Boucher’s auditory instincts are spot-on, and you have to admire his pluck and inventiveness in making repairs. But the fact is that the he has made some quick fixes in HTKYVWA – patching weak plotlines with equally flimsy material, repeating the same facile substitutions over and over (“money” becomes “time,” “love” becomes “faith,” etc.), or sometimes starting the book sputtering down the road without checking to make sure that the teeth of the themes are aligned – and this can result in some pretty grating noises from time to time.

Boucher’s Metaphor is all vehicle (the word, the image itself) and no tenor (the idea conveyed).
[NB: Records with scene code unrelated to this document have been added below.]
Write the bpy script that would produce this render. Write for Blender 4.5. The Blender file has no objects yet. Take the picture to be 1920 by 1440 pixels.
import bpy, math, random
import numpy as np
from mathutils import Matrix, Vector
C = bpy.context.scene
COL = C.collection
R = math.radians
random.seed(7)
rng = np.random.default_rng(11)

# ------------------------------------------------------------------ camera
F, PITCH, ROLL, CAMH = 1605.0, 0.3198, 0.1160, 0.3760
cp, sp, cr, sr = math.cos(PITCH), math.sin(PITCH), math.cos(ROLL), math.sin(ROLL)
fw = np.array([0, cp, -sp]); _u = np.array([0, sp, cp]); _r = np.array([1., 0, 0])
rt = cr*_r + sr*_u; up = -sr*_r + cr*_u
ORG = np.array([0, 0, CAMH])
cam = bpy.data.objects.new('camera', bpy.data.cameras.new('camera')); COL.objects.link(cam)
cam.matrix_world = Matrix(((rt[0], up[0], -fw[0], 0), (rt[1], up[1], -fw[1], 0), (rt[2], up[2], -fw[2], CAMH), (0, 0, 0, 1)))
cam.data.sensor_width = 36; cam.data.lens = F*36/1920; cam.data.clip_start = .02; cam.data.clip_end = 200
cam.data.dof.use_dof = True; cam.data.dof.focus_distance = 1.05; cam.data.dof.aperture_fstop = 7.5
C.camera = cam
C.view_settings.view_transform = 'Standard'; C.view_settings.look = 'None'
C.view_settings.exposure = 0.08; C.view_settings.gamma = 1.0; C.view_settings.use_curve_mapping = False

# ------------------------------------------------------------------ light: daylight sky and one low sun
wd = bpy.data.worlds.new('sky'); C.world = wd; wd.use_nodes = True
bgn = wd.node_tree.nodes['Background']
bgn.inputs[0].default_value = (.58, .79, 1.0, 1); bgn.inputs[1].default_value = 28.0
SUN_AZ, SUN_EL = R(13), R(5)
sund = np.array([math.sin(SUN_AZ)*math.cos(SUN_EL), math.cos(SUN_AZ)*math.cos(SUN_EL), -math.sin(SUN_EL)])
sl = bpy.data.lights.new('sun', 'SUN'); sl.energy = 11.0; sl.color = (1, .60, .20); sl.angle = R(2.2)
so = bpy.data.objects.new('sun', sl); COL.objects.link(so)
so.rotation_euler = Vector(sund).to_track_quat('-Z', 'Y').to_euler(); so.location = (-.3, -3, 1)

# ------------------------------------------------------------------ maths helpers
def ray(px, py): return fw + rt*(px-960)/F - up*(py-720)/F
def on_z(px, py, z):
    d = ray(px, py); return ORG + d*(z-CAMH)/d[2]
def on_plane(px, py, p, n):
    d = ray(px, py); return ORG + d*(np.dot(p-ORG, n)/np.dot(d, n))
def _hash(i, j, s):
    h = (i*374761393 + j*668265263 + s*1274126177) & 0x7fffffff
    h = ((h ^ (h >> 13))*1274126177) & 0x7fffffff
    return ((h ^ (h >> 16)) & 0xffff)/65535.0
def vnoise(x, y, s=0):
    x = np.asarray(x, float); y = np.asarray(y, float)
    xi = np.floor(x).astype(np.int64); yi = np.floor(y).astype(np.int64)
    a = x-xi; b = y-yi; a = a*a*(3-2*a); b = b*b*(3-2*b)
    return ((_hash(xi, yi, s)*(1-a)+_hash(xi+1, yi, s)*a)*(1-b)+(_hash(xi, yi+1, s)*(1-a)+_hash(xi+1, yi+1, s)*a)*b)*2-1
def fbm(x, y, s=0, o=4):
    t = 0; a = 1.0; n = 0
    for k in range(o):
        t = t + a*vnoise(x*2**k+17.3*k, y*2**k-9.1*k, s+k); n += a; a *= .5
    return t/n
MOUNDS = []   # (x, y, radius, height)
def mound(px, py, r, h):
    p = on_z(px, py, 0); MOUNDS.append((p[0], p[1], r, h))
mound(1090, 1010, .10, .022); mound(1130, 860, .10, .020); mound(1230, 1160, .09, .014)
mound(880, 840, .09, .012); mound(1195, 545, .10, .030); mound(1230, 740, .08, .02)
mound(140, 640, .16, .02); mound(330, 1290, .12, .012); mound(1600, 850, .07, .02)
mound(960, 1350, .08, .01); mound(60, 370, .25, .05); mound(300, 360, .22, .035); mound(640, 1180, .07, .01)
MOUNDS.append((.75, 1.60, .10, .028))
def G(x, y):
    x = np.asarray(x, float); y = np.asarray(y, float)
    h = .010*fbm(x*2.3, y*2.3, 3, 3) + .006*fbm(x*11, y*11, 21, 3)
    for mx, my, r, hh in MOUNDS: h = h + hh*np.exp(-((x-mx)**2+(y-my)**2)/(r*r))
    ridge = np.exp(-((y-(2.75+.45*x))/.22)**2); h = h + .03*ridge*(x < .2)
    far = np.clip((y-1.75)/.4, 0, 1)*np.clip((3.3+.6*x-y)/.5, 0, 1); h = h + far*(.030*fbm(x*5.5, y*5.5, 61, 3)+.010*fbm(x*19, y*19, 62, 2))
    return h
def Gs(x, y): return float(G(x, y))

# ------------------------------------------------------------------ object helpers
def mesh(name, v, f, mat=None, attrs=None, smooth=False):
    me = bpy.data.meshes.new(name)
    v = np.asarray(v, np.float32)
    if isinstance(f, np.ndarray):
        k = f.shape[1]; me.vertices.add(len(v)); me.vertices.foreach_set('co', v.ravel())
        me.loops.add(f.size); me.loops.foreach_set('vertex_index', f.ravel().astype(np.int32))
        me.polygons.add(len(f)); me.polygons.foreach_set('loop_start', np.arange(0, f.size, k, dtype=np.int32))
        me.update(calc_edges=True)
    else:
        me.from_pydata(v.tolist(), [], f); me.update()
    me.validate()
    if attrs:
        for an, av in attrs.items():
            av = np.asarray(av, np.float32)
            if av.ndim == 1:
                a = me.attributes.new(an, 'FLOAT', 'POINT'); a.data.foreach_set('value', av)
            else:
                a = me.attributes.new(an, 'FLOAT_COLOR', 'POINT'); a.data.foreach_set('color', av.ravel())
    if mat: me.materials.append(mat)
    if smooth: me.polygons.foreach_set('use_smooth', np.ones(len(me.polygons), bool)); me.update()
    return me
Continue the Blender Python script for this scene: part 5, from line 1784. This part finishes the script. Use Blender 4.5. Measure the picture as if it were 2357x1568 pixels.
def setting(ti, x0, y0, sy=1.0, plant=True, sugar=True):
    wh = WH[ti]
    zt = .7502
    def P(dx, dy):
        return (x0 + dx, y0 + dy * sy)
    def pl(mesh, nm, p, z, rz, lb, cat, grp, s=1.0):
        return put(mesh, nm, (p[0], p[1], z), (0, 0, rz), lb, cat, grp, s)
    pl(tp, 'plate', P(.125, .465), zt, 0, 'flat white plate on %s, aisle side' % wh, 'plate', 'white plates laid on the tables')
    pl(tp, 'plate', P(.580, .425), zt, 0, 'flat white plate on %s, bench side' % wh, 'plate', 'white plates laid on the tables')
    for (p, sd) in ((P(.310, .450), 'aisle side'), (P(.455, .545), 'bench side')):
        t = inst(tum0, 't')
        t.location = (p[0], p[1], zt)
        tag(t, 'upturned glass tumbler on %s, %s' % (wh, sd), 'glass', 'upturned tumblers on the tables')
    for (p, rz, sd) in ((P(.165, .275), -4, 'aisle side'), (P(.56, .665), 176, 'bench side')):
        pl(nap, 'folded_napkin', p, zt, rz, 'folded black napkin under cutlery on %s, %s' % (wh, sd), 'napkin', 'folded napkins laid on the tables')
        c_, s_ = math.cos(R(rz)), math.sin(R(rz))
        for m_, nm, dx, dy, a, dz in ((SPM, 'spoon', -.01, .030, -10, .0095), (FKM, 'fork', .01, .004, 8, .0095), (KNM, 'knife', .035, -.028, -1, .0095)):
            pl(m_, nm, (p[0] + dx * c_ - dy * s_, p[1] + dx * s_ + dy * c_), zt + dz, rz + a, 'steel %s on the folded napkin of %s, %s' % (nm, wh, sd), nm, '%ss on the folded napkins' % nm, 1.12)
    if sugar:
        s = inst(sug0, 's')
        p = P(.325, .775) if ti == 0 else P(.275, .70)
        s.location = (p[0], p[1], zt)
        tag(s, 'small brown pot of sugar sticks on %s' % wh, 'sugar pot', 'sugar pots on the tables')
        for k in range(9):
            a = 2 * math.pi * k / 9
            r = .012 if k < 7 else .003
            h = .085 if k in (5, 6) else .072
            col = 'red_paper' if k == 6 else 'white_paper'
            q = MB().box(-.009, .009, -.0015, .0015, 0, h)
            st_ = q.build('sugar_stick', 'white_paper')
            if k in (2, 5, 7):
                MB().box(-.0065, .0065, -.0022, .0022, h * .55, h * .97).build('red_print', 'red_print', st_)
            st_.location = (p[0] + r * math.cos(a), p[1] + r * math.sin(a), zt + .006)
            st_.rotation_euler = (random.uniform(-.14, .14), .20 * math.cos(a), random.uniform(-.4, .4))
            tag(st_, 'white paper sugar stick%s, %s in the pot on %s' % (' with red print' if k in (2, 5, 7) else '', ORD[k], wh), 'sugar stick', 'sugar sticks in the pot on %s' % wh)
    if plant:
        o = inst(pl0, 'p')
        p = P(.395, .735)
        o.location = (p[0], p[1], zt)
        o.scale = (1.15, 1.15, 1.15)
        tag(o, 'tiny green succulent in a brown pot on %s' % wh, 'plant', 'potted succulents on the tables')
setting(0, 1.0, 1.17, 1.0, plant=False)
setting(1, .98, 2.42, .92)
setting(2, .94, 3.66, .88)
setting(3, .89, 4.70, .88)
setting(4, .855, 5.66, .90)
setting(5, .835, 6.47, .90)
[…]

What he has given us is a novel in which vehicles are constantly becoming other vehicles, shifting gears and taking off, only to be immediately replaced by more vehicles, until there are pages and pages full of vehicles crawling about, roaring, vomiting, being sweetly naïve one minute and tearing hearts out of ribcages the next, such that we never actually get a moment to stop and think about what is being said, and by whom. “It is at work everywhere, functioning smoothly at times, at other times in fits and starts… Everywhere it is machines – real ones, not figurative ones: machines driving other machines, machines being driven by other machines, with all the necessary couplings and connections.”

I would bet that Boucher has perhaps chuckled about this himself, as the novel’s climactic scene portrays our nameless narrator literally in conversation with a jazz band composed of a piano, bass, and drums; no saxophone. The narrator becomes tenor by proxy, recalibrating the rest of the novel’s metaphors around himself as the central figure. Thus despite its quirky surrealism, there is heartfelt emotion at the novel’s core, and it is worth your money to spend some time deciphering the machinery of the vehicle.